I was wondering: Can anyone think of an algorithm to (semi-)automatically (for example in a randomized fashion) create large nuclei that look more realistic as for example the in the image attached?
It seems to be key that the balls are sufficiently spaced and that the spherical look requires more centered balls to be on top. Both requirements are not met with my code:
\documentclass{standalone}
\usepackage{tikz}
\begin{document}
\begin{tikzpicture}
\path (-2,-2) rectangle (2,2);
\pgfmathdeclarerandomlist{color}{{red}{white}}
\foreach \a in {1,...,200} {
\pgfmathsetmacro{\r}{rnd}
\pgfmathsetmacro{\a}{random(0,360)}
\pgfmathrandomitem{\c}{color}
\shade[ball color=\c] (\a:-\r) circle (5pt);
}
\end{tikzpicture}
\end{document}
EDIT:
In case anyone is interested, here is what I am quite happy with: Based on the answer, I have defined slightly modified versions of the suggested nucleus in three different sizes and with the option to feed a random seed to get different species.

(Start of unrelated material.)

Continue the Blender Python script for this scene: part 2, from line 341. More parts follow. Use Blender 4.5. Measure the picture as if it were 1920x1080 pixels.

\documentclass{standalone}
\usepackage{tikz}
\usetikzlibrary{calc}
\begin{document}
\begin{tikzpicture}
\tikzset{
pics/proton/.style={code={\shade[ball color=red] circle (3pt);}},
pics/neutron/.style={code={\shade[ball color=white] circle (3pt);}},
pics/nucleussmall/.style={code={%
\pgfmathdeclarerandomlist{nucleon}{{proton}{proton}{neutron}{neutron}{neutron}}
\pgfmathsetseed{#1+1}
\foreach \A/\R in {8/0.2, 5/0.13, 1/0}{
\pgfmathsetmacro{\S}{360/\A}
\foreach \B in {0,\S,...,360}{
\pgfmathrandomitem{\C}{nucleon}
\pic at ($(\B+2*\A+5*rnd:\R)$) {\C}; } }} },
pics/nucleusbig/.style={code={%
\pgfmathdeclarerandomlist{nucleon}{{proton}{proton}{neutron}{neutron}{neutron}}
\pgfmathsetseed{#1+1}
\foreach \A/\R in {24/0.4, 24/0.3, 24/0.2, 13/0.35, 11/0.27, 6/0.15, 1/0}{
\pgfmathsetmacro{\S}{360/\A}
\foreach \B in {0,\S,...,360}{
\pgfmathrandomitem{\C}{nucleon}
\pic at ($(\B+2*\A+5*rnd:\R)$) {\C}; } }} },
pics/nucleusbiggest/.style={code={%
\pgfmathdeclarerandomlist{nucleon}{{proton}{proton}{neutron}{neutron}{neutron}}
\pgfmathsetseed{#1+1}
\foreach \A/\R in {24/0.5, 24/0.4, 24/0.3, 24/0.2, 13/0.47, 15/0.44, 13/0.37, 11/0.27, 6/0.15, 1/0}{
\pgfmathsetmacro{\S}{360/\A}
\foreach \B in {0,\S,...,360}{
\pgfmathrandomitem{\C}{nucleon}
\pic at ($(\B+2*\A+5*rnd:\R)$) {\C}; } }} },
}
\pic at (0,0) {nucleussmall};
\pic at (2,0) {nucleusbig=1};
\pic at (4,0) {nucleusbiggest=1};
\end{tikzpicture}
\end{document}